EXERCISE DESCRIPTION: Send back all the data below, exactly as given.
§
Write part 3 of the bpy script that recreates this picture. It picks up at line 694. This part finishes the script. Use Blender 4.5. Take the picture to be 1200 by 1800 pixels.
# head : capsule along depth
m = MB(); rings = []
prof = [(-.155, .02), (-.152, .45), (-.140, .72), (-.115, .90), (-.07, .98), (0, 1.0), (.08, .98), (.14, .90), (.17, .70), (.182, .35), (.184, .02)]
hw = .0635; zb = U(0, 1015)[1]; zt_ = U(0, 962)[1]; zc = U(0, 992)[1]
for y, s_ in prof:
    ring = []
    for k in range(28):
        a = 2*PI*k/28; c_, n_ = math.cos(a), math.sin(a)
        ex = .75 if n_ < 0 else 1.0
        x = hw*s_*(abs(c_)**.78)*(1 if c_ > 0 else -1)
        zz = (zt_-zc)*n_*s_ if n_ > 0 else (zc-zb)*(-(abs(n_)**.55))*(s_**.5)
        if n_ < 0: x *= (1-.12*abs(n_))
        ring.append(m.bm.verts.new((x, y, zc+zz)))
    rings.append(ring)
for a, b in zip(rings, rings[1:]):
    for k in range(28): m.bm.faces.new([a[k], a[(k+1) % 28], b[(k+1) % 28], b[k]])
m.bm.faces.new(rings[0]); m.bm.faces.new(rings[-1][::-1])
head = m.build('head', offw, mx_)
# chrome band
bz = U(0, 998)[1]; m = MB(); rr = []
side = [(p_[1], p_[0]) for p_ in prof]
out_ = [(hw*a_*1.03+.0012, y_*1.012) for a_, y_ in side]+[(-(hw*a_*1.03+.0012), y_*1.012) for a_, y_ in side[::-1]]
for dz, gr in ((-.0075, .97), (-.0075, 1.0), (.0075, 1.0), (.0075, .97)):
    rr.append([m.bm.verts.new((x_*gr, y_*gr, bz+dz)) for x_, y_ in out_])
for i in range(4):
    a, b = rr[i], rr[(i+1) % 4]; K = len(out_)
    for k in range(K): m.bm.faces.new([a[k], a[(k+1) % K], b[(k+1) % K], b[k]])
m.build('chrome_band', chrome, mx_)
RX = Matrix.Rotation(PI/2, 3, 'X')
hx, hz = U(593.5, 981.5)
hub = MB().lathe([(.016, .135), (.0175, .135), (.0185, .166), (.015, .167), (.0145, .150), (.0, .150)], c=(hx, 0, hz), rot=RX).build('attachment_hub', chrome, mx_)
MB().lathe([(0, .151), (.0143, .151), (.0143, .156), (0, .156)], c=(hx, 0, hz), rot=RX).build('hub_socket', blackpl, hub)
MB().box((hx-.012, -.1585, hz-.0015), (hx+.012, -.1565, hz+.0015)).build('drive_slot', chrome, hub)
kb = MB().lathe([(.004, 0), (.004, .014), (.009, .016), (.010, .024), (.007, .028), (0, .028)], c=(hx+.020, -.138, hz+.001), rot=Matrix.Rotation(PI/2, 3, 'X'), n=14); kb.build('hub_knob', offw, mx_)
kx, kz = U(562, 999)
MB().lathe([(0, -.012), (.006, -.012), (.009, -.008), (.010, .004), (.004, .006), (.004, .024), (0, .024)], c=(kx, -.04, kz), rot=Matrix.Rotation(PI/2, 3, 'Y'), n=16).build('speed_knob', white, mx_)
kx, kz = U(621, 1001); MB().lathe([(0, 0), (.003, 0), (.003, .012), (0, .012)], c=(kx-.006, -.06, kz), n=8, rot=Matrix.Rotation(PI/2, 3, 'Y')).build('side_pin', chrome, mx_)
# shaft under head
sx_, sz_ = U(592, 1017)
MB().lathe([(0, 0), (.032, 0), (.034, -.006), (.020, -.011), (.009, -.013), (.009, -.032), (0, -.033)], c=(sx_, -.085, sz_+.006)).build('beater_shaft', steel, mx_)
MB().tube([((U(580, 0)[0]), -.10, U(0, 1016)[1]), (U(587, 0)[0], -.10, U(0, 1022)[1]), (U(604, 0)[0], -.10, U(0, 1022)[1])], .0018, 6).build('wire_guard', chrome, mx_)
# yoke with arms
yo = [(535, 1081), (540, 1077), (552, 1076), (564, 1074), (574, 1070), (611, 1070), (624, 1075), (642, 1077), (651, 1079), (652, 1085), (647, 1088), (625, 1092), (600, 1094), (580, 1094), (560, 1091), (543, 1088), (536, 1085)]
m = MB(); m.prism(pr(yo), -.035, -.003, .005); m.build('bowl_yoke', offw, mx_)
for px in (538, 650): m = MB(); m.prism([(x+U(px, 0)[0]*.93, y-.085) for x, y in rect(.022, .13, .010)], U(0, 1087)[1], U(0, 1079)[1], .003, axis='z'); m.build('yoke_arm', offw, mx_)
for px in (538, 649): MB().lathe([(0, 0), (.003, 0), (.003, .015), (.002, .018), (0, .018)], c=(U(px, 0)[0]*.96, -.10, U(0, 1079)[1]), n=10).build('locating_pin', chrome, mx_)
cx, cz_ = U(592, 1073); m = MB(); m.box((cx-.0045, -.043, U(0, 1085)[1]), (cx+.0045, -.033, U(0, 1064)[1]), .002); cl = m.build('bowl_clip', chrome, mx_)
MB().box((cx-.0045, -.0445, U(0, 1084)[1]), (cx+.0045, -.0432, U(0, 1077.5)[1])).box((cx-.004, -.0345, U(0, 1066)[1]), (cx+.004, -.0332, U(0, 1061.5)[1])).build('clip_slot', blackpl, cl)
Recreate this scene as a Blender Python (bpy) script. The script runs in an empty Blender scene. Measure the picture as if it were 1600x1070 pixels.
§
ANSWER:
Write part 3 of the bpy script that recreates this picture. It picks up at line 694. This part finishes the script. Use Blender 4.5. Take the picture to be 1200 by 1800 pixels.
# head : capsule along depth
m = MB(); rings = []
prof = [(-.155, .02), (-.152, .45), (-.140, .72), (-.115, .90), (-.07, .98), (0, 1.0), (.08, .98), (.14, .90), (.17, .70), (.182, .35), (.184, .02)]
hw = .0635; zb = U(0, 1015)[1]; zt_ = U(0, 962)[1]; zc = U(0, 992)[1]
for y, s_ in prof:
    ring = []
    for k in range(28):
        a = 2*PI*k/28; c_, n_ = math.cos(a), math.sin(a)
        ex = .75 if n_ < 0 else 1.0
        x = hw*s_*(abs(c_)**.78)*(1 if c_ > 0 else -1)
        zz = (zt_-zc)*n_*s_ if n_ > 0 else (zc-zb)*(-(abs(n_)**.55))*(s_**.5)
        if n_ < 0: x *= (1-.12*abs(n_))
        ring.append(m.bm.verts.new((x, y, zc+zz)))
    rings.append(ring)
for a, b in zip(rings, rings[1:]):
    for k in range(28): m.bm.faces.new([a[k], a[(k+1) % 28], b[(k+1) % 28], b[k]])
m.bm.faces.new(rings[0]); m.bm.faces.new(rings[-1][::-1])
head = m.build('head', offw, mx_)
# chrome band
bz = U(0, 998)[1]; m = MB(); rr = []
side = [(p_[1], p_[0]) for p_ in prof]
out_ = [(hw*a_*1.03+.0012, y_*1.012) for a_, y_ in side]+[(-(hw*a_*1.03+.0012), y_*1.012) for a_, y_ in side[::-1]]
for dz, gr in ((-.0075, .97), (-.0075, 1.0), (.0075, 1.0), (.0075, .97)):
    rr.append([m.bm.verts.new((x_*gr, y_*gr, bz+dz)) for x_, y_ in out_])
for i in range(4):
    a, b = rr[i], rr[(i+1) % 4]; K = len(out_)
    for k in range(K): m.bm.faces.new([a[k], a[(k+1) % K], b[(k+1) % K], b[k]])
m.build('chrome_band', chrome, mx_)
RX = Matrix.Rotation(PI/2, 3, 'X')
hx, hz = U(593.5, 981.5)
hub = MB().lathe([(.016, .135), (.0175, .135), (.0185, .166), (.015, .167), (.0145, .150), (.0, .150)], c=(hx, 0, hz), rot=RX).build('attachment_hub', chrome, mx_)
MB().lathe([(0, .151), (.0143, .151), (.0143, .156), (0, .156)], c=(hx, 0, hz), rot=RX).build('hub_socket', blackpl, hub)
MB().box((hx-.012, -.1585, hz-.0015), (hx+.012, -.1565, hz+.0015)).build('drive_slot', chrome, hub)
kb = MB().lathe([(.004, 0), (.004, .014), (.009, .016), (.010, .024), (.007, .028), (0, .028)], c=(hx+.020, -.138, hz+.001), rot=Matrix.Rotation(PI/2, 3, 'X'), n=14); kb.build('hub_knob', offw, mx_)
kx, kz = U(562, 999)
MB().lathe([(0, -.012), (.006, -.012), (.009, -.008), (.010, .004), (.004, .006), (.004, .024), (0, .024)], c=(kx, -.04, kz), rot=Matrix.Rotation(PI/2, 3, 'Y'), n=16).build('speed_knob', white, mx_)
kx, kz = U(621, 1001); MB().lathe([(0, 0), (.003, 0), (.003, .012), (0, .012)], c=(kx-.006, -.06, kz), n=8, rot=Matrix.Rotation(PI/2, 3, 'Y')).build('side_pin', chrome, mx_)
# shaft under head
sx_, sz_ = U(592, 1017)
MB().lathe([(0, 0), (.032, 0), (.034, -.006), (.020, -.011), (.009, -.013), (.009, -.032), (0, -.033)], c=(sx_, -.085, sz_+.006)).build('beater_shaft', steel, mx_)
MB().tube([((U(580, 0)[0]), -.10, U(0, 1016)[1]), (U(587, 0)[0], -.10, U(0, 1022)[1]), (U(604, 0)[0], -.10, U(0, 1022)[1])], .0018, 6).build('wire_guard', chrome, mx_)
# yoke with arms
yo = [(535, 1081), (540, 1077), (552, 1076), (564, 1074), (574, 1070), (611, 1070), (624, 1075), (642, 1077), (651, 1079), (652, 1085), (647, 1088), (625, 1092), (600, 1094), (580, 1094), (560, 1091), (543, 1088), (536, 1085)]
m = MB(); m.prism(pr(yo), -.035, -.003, .005); m.build('bowl_yoke', offw, mx_)
for px in (538, 650): m = MB(); m.prism([(x+U(px, 0)[0]*.93, y-.085) for x, y in rect(.022, .13, .010)], U(0, 1087)[1], U(0, 1079)[1], .003, axis='z'); m.build('yoke_arm', offw, mx_)
for px in (538, 649): MB().lathe([(0, 0), (.003, 0), (.003, .015), (.002, .018), (0, .018)], c=(U(px, 0)[0]*.96, -.10, U(0, 1079)[1]), n=10).build('locating_pin', chrome, mx_)
cx, cz_ = U(592, 1073); m = MB(); m.box((cx-.0045, -.043, U(0, 1085)[1]), (cx+.0045, -.033, U(0, 1064)[1]), .002); cl = m.build('bowl_clip', chrome, mx_)
MB().box((cx-.0045, -.0445, U(0, 1084)[1]), (cx+.0045, -.0432, U(0, 1077.5)[1])).box((cx-.004, -.0345, U(0, 1066)[1]), (cx+.004, -.0332, U(0, 1061.5)[1])).build('clip_slot', blackpl, cl)
Recreate this scene as a Blender Python (bpy) script. The script runs in an empty Blender scene. Measure the picture as if it were 1600x1070 pixels.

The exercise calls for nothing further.